Evidentemente nos referimos às últimas notícias de Washington, com o presidente Donald Trump decidindo aplicar a nossas exportações para os Estados Unidos tarifas absurdamente elevadas, numa chantagem raras vezes vista nas últimas décadas e sem precedentes no século XXI – até mesmo exigindo que nossa Justiça absolva e solte autores de um crime detestável: um golpe contra o regime democrático, que incluía o assassinato do presidente e vice eleitos, bem como do presidente do Tribunal Superior Eleitoral. A SBPC reuniu anteontem sua Diretoria e ontem seu Conselho, que por unanimidade decidiram manifestar seu repúdio mais veemente a tal ameaça à soberania nacional, assim como ao Estado de Direito.

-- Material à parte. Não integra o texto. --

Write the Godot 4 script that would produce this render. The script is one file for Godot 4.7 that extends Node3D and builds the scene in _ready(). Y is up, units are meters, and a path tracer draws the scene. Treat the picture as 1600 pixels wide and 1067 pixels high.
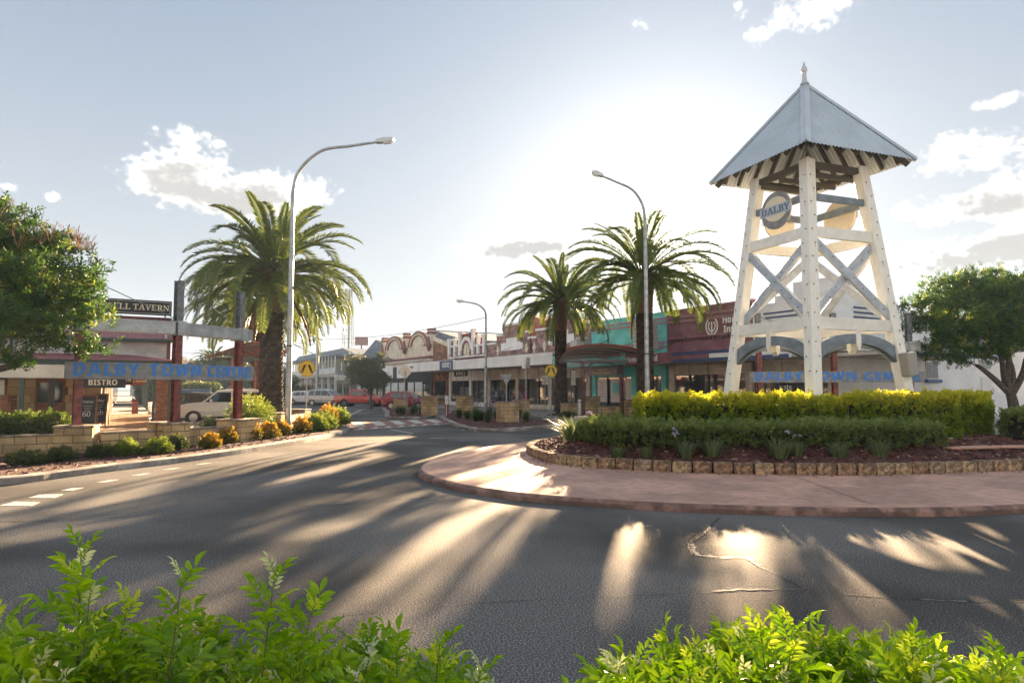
extends Node3D
# A country-town roundabout seen against a low sun: timber tower, palms, shops and a tavern.
const SD := Vector3(-0.492, 0, -0.871)    # along the street, away
const SN := Vector3(0.871, 0, -0.492)     # across the street, to the right
const SHOP_TURN := -1.0564                # yaw of things that face the street from its right side
const CROSS_TURN := 0.5142                # yaw of things that face the cross street
const EXPO := 11.2
const SKY_DIV := 8.2
var rng := RandomNumberGenerator.new()
var taken := {}
var M := {}
var sun_dir := Vector3.ZERO

# ---------- mesh building ----------
class MB:
	var v := PackedVector3Array()
	var n := PackedVector3Array()
	var uv := PackedVector2Array()
	var c := PackedColorArray()
	var col := Color(1, 1, 1)
	var tint := false
	func tri(a: Vector3, b: Vector3, d: Vector3) -> void:
		var k := (b - a).cross(d - a).normalized()
		put3(a, d, b, k, k, k)
	func put3(a: Vector3, b: Vector3, d: Vector3, na: Vector3, nb: Vector3, nd: Vector3) -> void:
		v.append(a); v.append(b); v.append(d)
		n.append(na); n.append(nb); n.append(nd)
		if tint:
			c.append(col); c.append(col); c.append(col)
	func quad(a: Vector3, b: Vector3, d: Vector3, e: Vector3) -> void:
		tri(a, b, d)
		tri(a, d, e)
	func quad_s(a: Vector3, b: Vector3, d: Vector3, e: Vector3, na: Vector3, nb: Vector3, nd: Vector3, ne: Vector3) -> void:
		put3(a, d, b, na, nd, nb)
		put3(a, e, d, na, ne, nd)
	func box(p: Vector3, s: Vector3, b := Basis()) -> void:
		var x := b.x * s.x / 2.0
		var y := b.y * s.y / 2.0
		var z := b.z * s.z / 2.0
		quad(p - x - y + z, p + x - y + z, p + x + y + z, p - x + y + z)
		quad(p + x - y - z, p - x - y - z, p - x + y - z, p + x + y - z)
		quad(p + x - y + z, p + x - y - z, p + x + y - z, p + x + y + z)
		quad(p - x - y - z, p - x - y + z, p - x + y + z, p - x + y - z)
		quad(p - x + y + z, p + x + y + z, p + x + y - z, p - x + y - z)
		quad(p - x - y - z, p + x - y - z, p + x - y + z, p - x - y + z)
	func cbox(p: Vector3, s: Vector3, r := 0.01, b := Basis()) -> void:   # box with chamfered edges
		var h := s / 2.0
		var q := func(x: float, y: float, z: float) -> Vector3: return p + b.x * x + b.y * y + b.z * z
		var i := h - Vector3(r, r, r)
		for sg in [-1.0, 1.0]:
			var pts := [[Vector3(h.x * sg, -i.y, i.z), Vector3(h.x * sg, -i.y, -i.z), Vector3(h.x * sg, i.y, -i.z), Vector3(h.x * sg, i.y, i.z)],
				[Vector3(-i.x, h.y * sg, i.z), Vector3(i.x, h.y * sg, i.z), Vector3(i.x, h.y * sg, -i.z), Vector3(-i.x, h.y * sg, -i.z)],
				[Vector3(-i.x, -i.y, h.z * sg), Vector3(i.x, -i.y, h.z * sg), Vector3(i.x, i.y, h.z * sg), Vector3(-i.x, i.y, h.z * sg)]]
			for f in pts:
				var w: Array = []
				for k in f:
					w.append(q.call(k.x, k.y, k.z))
				if sg > 0: quad(w[0], w[1], w[2], w[3])
				else: quad(w[3], w[2], w[1], w[0])
		for a in [-1.0, 1.0]:
			for d in [-1.0, 1.0]:
				var e1 := [q.call(h.x * a, i.y * d, -i.z), q.call(h.x * a, i.y * d, i.z), q.call(i.x * a, h.y * d, i.z), q.call(i.x * a, h.y * d, -i.z)]
				var e2 := [q.call(-i.x, h.y * a, i.z * d), q.call(i.x, h.y * a, i.z * d), q.call(i.x, i.y * a, h.z * d), q.call(-i.x, i.y * a, h.z * d)]
				var e3 := [q.call(h.x * a, -i.y, i.z * d), q.call(h.x * a, i.y, i.z * d), q.call(i.x * a, i.y, h.z * d), q.call(i.x * a, -i.y, h.z * d)]
				for e in [e1, e2, e3]:
					out(e, p)
				for g in [-1.0, 1.0]:
					out([q.call(h.x * a, i.y * d, i.z * g), q.call(i.x * a, h.y * d, i.z * g), q.call(i.x * a, i.y * d, h.z * g)], p)
	func out(e: Array, from: Vector3) -> void:    # a face turned away from a point
		var k: Vector3 = (e[1] - e[0]).cross(e[2] - e[0])
		var mid: Vector3 = (e[0] + e[1] + e[2]) / 3.0
		if k.dot(mid - from) < 0: e.reverse()
		tri(e[0], e[1], e[2])
		if e.size() == 4: tri(e[0], e[2], e[3])
	func bar(a: Vector3, b: Vector3, w: float, h: float, up := Vector3.UP) -> void:   # a beam of w x h from a to b
		var z := (b - a).normalized()
		if absf(z.dot(up)) > 0.99: up = Vector3.RIGHT
		var x := up.cross(z).normalized()
		box((a + b) / 2.0, Vector3(w, h, a.distance_to(b)), Basis(x, z.cross(x), z))
	func tube(p: PackedVector3Array, r: PackedFloat32Array, sides := 8, caps := true) -> void:
		var rings := []
		var x := Vector3.ZERO
		for i in p.size():
			var t := (p[mini(i + 1, p.size() - 1)] - p[maxi(i - 1, 0)]).normalized()
			if x == Vector3.ZERO: x = t.cross(Vector3(0.31, 0.2, 0.93)).normalized()
			x = (x - t * x.dot(t)).normalized()
			var y := t.cross(x)
			var ring := []
			for k in sides:
				var a := TAU * k / sides
				ring.append([p[i] + (x * cos(a) + y * sin(a)) * r[i], x * cos(a) + y * sin(a)])
			rings.append(ring)
		for i in p.size() - 1:
			for k in sides:
				var l := (k + 1) % sides
				quad_s(rings[i][k][0], rings[i][l][0], rings[i + 1][l][0], rings[i + 1][k][0], rings[i][k][1], rings[i][l][1], rings[i + 1][l][1], rings[i + 1][k][1])
		if caps:
			for k in sides:
				var l := (k + 1) % sides
				tri(p[-1], rings[-1][k][0], rings[-1][l][0])
				tri(p[0], rings[0][l][0], rings[0][k][0])
	func rod(a: Vector3, b: Vector3, r: float, sides := 8, r2 := -1.0) -> void:
		tube(PackedVector3Array([a, b]), PackedFloat32Array([r, r if r2 < 0 else r2]), sides)
	func lathe(prof: Array, sides := 16, at := Vector3.ZERO, basis := Basis()) -> void:   # prof: Vector2(radius, height), upwards
		for i in prof.size() - 1:
			var a: Vector2 = prof[i]
			var b: Vector2 = prof[i + 1]
			var slope := Vector2(b.y - a.y, a.x - b.x).normalized()
			for k in sides:
				var t0 := TAU * k / sides
				var t1 := TAU * (k + 1) / sides
				var d0 := Vector3(cos(t0), 0, -sin(t0))
				var d1 := Vector3(cos(t1), 0, -sin(t1))
				var n0 := basis * (d0 * slope.x + Vector3.UP * slope.y)
				var n1 := basis * (d1 * slope.x + Vector3.UP * slope.y)
				quad_s(at + basis * (d0 * a.x + Vector3.UP * a.y), at + basis * (d1 * a.x + Vector3.UP * a.y), at + basis * (d1 * b.x + Vector3.UP * b.y), at + basis * (d0 * b.x + Vector3.UP * b.y), n0, n1, n1, n0)
	func prism(poly: PackedVector2Array, z0: float, z1: float, b := Basis(), at := Vector3.ZERO) -> void:   # an outline in x, y pushed from z0 to z1
		if not Geometry2D.is_polygon_clockwise(poly): poly = poly.duplicate()
		else:
			poly = poly.duplicate()
			poly.reverse()
		var t := Geometry2D.triangulate_polygon(poly)
		var q := func(p: Vector2, z: float) -> Vector3: return at + b * Vector3(p.x, p.y, z)
		for i in range(0, t.size(), 3):
			var a := poly[t[i]]
			var e := poly[t[i + 1]]
			var f := poly[t[i + 2]]
			if (e - a).cross(f - a) < 0:
				var g := e
				e = f
				f = g
			tri(q.call(a, z1), q.call(e, z1), q.call(f, z1))
			tri(q.call(a, z0), q.call(f, z0), q.call(e, z0))
		for i in poly.size():
			var a := poly[i]
			var e := poly[(i + 1) % poly.size()]
			quad(q.call(a, z0), q.call(e, z0), q.call(e, z1), q.call(a, z1))
	func slab(poly: PackedVector2Array, y0: float, y1: float) -> void:      # an outline in x, z (ground plan), from y0 up to y1
		var p := PackedVector2Array()
		for k in poly:
			p.append(Vector2(k.x, -k.y))
		prism(p, y0, y1, Basis(Vector3(1, 0, 0), Vector3(0, 0, -1), Vector3(0, 1, 0)))
	func mesh() -> ArrayMesh:
		var a := []
		a.resize(Mesh.ARRAY_MAX)
		a[Mesh.ARRAY_VERTEX] = v
		a[Mesh.ARRAY_NORMAL] = n
		if tint: a[Mesh.ARRAY_COLOR] = c
		if uv.size() == v.size() and uv.size() > 0: a[Mesh.ARRAY_TEX_UV] = uv
		var m := ArrayMesh.new()
		m.add_surface_from_arrays(Mesh.PRIMITIVE_TRIANGLES, a)
		return m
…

A democracia, no Brasil, é relativamente recente, mas fez suas provas nos últimos anos. Foi capaz de barrar as tentativas golpistas do governo passado e está procedendo ao julgamento dos criminosos. Além disso, entre os anos 1990 e os 2010, conseguiu melhorar significativamente a condição econômica dos mais pobres, dos historicamente discriminados e perseguidos. Nada disso foi fácil. Mas, na comparação com os Estados Unidos, saímo-nos bem. O equilíbrio dos poderes, invenção da Constituição norte-americana, funcionou melhor nos tempos recentes aqui do que lá. Assim, a defesa da democracia, da soberania, é o primeiro ponto que a SBPC, aqui, afirma, na minha voz.
Um segundo ponto a salientar é o do repúdio a uma taxação sobre nossas exportações decretada sob alegações mentirosas. É de todos conhecido um fato simples, elementar, inquestionável: que na balança econômica com os Estados Unidos compramos mais do que vendemos. Trump, aqui, mente. Não usarei o eufemismo de fake news para esconder o que é simples, evidente mentira. Ora, mentiras não sustentam relações consistentes.
Queremos manter as Américas como um espaço de paz. A América Latina é o maior território, hoje, imune a guerras, do mundo todo. Quando os tambores da morte rufam nos demais continentes, nosso espaço comum não conhece conflitos bélicos há bastante tempo, e o Brasil não entra em guerra com seus vizinhos há mais de um século e meio. Mas, se não queremos guerras com armas brancas ou de fogo, também não admitimos guerras híbridas, dessas que hoje proliferam pelo planeta. Não aceitamos imposições que violem nossa dignidade, a vontade livremente expressa por nosso povo em eleições livres, a segurança garantida pelo Estado de Direito.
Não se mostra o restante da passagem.